State only how many lines contain the string "scene".

• _DATASET RECORDS_:
■ ■ ■
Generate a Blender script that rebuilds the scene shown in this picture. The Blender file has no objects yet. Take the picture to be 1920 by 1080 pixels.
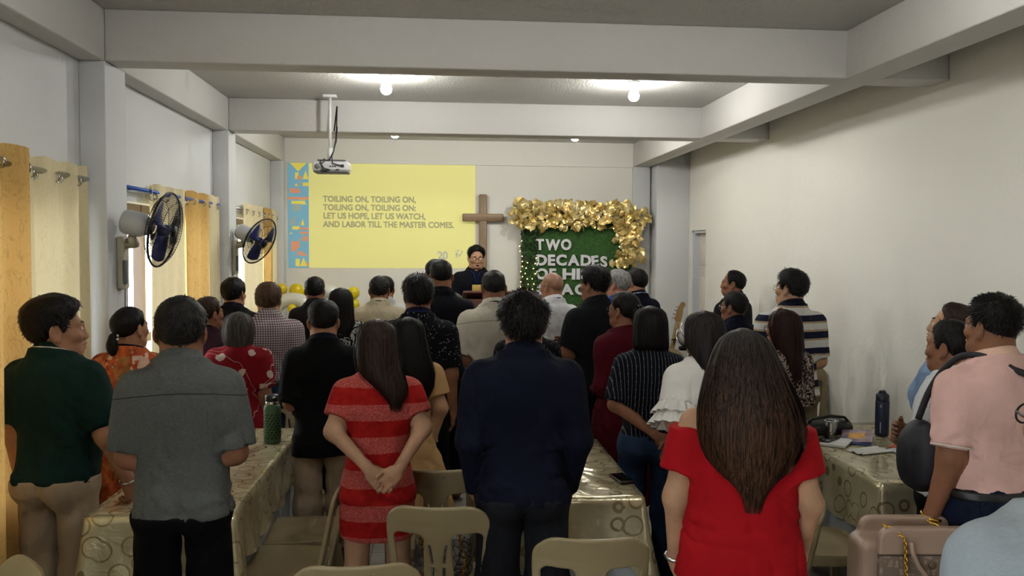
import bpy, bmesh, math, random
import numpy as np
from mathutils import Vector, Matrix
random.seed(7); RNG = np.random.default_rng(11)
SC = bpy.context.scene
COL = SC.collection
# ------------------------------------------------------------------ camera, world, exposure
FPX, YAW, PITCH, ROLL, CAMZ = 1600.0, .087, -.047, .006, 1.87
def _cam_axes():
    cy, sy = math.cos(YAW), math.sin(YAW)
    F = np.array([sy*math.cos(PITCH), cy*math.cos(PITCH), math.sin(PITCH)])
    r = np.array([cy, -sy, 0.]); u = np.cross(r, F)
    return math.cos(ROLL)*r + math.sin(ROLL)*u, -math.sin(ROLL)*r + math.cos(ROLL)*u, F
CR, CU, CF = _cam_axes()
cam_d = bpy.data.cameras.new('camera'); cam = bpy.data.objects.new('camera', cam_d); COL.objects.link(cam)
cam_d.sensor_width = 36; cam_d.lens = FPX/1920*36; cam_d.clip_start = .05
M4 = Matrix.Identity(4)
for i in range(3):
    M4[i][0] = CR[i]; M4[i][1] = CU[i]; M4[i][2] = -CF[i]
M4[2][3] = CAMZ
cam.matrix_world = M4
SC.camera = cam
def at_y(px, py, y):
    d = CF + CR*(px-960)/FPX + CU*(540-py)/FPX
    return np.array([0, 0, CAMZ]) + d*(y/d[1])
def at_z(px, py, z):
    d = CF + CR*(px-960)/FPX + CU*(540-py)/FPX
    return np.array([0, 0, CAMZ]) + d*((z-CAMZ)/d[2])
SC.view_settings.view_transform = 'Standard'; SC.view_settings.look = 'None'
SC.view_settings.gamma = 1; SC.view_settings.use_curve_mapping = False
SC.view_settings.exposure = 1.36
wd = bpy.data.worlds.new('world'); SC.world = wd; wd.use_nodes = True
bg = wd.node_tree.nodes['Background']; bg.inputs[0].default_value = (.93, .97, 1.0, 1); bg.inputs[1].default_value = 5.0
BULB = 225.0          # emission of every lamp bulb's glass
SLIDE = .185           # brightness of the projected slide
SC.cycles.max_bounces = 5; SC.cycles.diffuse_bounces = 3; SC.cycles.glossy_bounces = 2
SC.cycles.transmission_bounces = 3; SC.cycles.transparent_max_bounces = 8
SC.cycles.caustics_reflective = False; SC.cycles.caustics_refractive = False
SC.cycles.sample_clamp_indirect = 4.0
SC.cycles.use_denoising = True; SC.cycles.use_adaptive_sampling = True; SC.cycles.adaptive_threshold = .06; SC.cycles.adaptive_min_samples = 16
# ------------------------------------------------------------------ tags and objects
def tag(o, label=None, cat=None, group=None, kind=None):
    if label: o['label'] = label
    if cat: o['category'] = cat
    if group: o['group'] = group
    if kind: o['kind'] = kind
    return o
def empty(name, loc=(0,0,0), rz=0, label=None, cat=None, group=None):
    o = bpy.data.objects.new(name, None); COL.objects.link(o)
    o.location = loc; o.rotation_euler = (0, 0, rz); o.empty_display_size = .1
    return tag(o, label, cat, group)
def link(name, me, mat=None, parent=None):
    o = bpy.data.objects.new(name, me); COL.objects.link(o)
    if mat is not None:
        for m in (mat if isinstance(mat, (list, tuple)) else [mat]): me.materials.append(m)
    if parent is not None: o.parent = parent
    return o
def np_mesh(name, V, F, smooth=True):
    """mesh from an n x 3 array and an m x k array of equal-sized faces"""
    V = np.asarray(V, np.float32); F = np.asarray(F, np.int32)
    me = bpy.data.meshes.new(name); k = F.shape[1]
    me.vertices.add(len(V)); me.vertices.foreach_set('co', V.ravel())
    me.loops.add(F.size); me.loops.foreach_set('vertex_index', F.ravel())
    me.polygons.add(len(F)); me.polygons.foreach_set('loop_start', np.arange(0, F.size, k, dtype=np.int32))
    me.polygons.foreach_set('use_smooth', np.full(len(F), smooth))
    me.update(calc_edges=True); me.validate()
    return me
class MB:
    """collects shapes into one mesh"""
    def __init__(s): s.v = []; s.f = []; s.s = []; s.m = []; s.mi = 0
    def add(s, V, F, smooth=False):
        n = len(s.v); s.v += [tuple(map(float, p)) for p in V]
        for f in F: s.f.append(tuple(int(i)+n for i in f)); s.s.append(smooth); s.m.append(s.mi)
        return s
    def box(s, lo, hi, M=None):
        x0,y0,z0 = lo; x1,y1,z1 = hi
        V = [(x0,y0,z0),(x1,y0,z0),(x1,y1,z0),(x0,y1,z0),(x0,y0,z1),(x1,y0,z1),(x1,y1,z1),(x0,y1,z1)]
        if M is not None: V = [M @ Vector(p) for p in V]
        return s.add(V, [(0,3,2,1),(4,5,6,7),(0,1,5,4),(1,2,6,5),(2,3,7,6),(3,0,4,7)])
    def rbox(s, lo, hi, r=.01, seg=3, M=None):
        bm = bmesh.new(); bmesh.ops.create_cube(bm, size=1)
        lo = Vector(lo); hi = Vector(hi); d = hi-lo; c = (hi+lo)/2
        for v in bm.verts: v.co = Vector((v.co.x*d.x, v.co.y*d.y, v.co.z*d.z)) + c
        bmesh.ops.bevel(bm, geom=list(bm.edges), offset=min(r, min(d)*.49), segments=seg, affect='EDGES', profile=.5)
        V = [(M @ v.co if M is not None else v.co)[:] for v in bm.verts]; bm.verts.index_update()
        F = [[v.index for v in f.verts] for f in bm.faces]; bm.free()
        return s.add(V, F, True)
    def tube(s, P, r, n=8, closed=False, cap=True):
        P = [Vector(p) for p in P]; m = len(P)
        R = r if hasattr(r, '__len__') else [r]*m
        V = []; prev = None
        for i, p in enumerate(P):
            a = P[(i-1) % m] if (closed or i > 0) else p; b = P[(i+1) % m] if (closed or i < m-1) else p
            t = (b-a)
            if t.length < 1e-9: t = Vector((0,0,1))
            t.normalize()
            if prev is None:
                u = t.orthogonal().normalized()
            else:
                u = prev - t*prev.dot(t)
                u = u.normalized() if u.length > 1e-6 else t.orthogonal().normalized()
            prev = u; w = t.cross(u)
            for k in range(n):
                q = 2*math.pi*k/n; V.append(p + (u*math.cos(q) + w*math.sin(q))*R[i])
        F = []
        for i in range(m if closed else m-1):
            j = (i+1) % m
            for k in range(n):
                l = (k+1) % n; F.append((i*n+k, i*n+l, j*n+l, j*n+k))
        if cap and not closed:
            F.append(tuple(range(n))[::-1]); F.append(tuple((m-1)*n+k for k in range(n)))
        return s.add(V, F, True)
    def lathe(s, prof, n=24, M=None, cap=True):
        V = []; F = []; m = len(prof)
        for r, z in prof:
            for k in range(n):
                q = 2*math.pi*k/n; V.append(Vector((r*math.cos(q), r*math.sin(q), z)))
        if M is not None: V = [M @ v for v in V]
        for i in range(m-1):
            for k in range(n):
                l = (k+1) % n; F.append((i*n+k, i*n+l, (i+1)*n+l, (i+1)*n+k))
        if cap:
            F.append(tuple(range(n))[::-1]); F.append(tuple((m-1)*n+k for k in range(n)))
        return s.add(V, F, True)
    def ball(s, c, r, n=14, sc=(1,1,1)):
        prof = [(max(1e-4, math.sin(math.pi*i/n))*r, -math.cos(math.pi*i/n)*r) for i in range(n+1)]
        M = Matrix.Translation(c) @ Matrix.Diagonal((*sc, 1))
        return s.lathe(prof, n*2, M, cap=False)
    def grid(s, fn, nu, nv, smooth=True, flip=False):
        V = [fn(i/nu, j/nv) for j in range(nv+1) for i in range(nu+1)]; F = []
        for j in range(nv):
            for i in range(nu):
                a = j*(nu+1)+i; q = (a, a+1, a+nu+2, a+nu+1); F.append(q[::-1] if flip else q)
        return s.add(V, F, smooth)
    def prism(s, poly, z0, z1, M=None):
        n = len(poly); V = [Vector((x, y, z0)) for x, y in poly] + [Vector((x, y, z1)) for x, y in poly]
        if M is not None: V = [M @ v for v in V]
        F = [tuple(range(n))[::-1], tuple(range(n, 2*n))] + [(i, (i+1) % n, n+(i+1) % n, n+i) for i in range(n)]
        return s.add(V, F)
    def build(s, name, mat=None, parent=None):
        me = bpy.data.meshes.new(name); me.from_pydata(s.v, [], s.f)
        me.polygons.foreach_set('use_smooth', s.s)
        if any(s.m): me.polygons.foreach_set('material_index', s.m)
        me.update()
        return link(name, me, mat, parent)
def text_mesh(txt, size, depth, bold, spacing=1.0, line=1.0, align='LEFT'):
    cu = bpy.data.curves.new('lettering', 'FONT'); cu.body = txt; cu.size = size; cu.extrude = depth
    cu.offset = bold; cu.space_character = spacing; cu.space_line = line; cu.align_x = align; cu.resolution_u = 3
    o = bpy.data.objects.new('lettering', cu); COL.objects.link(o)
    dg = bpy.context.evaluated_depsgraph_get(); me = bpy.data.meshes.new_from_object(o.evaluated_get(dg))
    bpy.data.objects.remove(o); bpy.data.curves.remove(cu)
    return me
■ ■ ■
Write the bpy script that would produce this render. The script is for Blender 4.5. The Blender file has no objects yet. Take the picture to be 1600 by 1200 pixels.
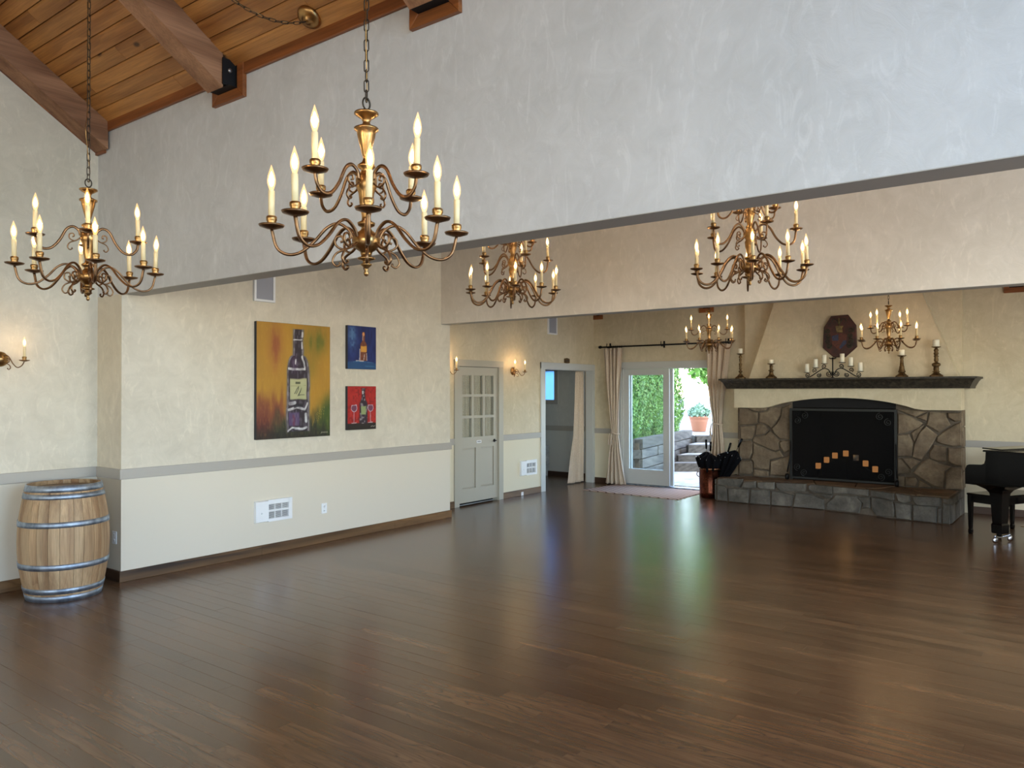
■ ■ ■
• _ANSWER FOR THIS EXERCISE_:
2